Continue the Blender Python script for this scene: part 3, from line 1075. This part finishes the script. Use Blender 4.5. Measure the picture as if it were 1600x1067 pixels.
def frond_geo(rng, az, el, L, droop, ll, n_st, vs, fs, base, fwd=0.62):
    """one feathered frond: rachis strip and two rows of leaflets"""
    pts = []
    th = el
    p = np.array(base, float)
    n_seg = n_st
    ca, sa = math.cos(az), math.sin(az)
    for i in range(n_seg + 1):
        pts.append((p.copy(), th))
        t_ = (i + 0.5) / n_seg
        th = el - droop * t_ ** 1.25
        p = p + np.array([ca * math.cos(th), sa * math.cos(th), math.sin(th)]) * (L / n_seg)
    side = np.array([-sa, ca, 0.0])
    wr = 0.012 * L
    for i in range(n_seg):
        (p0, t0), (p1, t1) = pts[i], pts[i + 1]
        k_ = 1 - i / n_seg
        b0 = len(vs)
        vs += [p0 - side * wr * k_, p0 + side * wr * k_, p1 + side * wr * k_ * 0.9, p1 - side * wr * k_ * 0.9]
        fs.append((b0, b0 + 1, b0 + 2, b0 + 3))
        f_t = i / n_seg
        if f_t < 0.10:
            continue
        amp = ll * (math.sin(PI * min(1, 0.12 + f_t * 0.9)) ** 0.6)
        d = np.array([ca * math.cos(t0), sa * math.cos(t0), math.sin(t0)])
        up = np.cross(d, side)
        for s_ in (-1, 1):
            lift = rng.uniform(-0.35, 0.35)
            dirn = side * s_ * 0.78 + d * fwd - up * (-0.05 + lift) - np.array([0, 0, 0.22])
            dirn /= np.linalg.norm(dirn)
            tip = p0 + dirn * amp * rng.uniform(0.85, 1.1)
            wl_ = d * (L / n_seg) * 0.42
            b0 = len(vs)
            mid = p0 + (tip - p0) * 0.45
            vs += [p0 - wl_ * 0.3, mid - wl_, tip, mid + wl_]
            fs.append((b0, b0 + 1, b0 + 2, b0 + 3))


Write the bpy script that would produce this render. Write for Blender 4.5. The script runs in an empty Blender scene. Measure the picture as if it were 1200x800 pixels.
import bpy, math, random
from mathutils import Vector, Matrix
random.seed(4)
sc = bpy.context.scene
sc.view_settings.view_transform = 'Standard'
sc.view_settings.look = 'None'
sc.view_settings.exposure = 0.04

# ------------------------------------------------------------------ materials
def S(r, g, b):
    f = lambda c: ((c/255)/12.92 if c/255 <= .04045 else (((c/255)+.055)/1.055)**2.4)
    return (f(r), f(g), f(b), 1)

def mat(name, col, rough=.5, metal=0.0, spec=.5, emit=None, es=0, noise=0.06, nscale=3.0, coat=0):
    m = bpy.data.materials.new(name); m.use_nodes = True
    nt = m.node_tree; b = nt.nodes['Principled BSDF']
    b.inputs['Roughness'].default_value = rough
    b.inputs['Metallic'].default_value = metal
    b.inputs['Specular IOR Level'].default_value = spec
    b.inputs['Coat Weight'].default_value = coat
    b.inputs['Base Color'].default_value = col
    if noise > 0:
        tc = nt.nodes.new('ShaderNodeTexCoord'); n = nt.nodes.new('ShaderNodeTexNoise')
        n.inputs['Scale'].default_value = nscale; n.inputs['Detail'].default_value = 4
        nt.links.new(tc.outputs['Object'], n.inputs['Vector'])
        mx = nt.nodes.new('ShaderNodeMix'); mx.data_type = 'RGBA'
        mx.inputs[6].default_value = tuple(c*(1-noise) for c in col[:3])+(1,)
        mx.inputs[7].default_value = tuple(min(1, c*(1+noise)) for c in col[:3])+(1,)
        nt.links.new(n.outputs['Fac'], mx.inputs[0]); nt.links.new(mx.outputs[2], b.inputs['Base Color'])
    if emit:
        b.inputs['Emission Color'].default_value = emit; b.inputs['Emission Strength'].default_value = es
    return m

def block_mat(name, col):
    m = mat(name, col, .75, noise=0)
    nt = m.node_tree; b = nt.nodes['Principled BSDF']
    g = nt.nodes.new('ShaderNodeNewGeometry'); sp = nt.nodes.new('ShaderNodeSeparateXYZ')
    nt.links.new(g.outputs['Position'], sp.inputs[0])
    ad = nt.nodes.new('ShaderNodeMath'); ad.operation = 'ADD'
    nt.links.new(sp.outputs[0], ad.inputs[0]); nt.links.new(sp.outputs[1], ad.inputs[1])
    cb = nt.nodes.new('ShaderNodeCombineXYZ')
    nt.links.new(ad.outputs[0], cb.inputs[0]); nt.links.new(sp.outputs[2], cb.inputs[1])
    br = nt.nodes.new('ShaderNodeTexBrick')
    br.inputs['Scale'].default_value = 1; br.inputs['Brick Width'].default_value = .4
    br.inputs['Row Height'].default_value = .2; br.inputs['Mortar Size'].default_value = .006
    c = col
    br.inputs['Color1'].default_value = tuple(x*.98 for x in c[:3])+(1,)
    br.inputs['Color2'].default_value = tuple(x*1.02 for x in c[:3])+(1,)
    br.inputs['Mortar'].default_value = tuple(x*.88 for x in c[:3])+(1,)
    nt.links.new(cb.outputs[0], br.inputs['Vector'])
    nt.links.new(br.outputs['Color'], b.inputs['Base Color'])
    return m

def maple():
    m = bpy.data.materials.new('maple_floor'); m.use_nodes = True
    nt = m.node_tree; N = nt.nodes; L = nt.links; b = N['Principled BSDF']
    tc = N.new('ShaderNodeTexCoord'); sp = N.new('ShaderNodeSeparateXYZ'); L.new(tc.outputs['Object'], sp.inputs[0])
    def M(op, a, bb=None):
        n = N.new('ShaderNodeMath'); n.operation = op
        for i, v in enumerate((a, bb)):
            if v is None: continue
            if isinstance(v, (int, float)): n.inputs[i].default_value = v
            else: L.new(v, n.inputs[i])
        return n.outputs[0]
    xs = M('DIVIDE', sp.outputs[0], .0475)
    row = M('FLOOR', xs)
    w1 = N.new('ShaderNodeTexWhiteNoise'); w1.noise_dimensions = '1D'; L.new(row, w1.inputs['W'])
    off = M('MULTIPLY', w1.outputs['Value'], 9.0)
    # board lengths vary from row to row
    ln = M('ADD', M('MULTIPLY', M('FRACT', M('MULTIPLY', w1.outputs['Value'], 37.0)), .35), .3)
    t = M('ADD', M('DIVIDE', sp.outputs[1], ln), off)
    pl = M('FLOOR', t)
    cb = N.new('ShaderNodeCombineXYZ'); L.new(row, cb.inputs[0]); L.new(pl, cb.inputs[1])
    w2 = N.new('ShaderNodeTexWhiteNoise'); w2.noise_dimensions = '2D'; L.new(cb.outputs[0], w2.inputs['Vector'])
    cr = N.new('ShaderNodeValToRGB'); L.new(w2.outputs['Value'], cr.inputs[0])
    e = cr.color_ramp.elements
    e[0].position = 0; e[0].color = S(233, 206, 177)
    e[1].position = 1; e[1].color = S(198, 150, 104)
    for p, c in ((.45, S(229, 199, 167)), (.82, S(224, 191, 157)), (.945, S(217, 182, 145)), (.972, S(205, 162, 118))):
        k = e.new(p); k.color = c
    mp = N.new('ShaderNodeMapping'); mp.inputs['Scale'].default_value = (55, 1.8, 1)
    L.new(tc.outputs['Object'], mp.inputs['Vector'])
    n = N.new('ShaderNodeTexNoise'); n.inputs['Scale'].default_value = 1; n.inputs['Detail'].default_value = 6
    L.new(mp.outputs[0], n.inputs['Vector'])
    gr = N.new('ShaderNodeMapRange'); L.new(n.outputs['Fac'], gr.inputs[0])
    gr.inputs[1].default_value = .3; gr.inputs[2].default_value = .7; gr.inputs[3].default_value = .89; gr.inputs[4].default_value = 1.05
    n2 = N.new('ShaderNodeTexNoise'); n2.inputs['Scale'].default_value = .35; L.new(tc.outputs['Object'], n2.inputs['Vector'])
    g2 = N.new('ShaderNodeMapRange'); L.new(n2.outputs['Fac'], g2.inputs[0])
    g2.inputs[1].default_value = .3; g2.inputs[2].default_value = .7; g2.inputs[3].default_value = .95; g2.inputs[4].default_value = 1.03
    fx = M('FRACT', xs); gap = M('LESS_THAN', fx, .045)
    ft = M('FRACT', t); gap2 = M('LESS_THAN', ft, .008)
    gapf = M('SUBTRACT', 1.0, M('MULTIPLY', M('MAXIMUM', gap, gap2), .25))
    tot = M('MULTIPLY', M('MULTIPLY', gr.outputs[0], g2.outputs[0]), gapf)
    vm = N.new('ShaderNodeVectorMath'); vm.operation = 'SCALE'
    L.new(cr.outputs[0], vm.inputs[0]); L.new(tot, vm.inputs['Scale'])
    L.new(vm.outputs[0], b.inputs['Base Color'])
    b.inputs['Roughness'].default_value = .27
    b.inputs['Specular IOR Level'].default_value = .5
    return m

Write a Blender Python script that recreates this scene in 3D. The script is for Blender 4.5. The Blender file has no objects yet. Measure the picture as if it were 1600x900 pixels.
=-=-=-=-=
## Work to be completed
Report how many lines in the listing above include the word "Python". Give nothing but the number.

## Task solution
2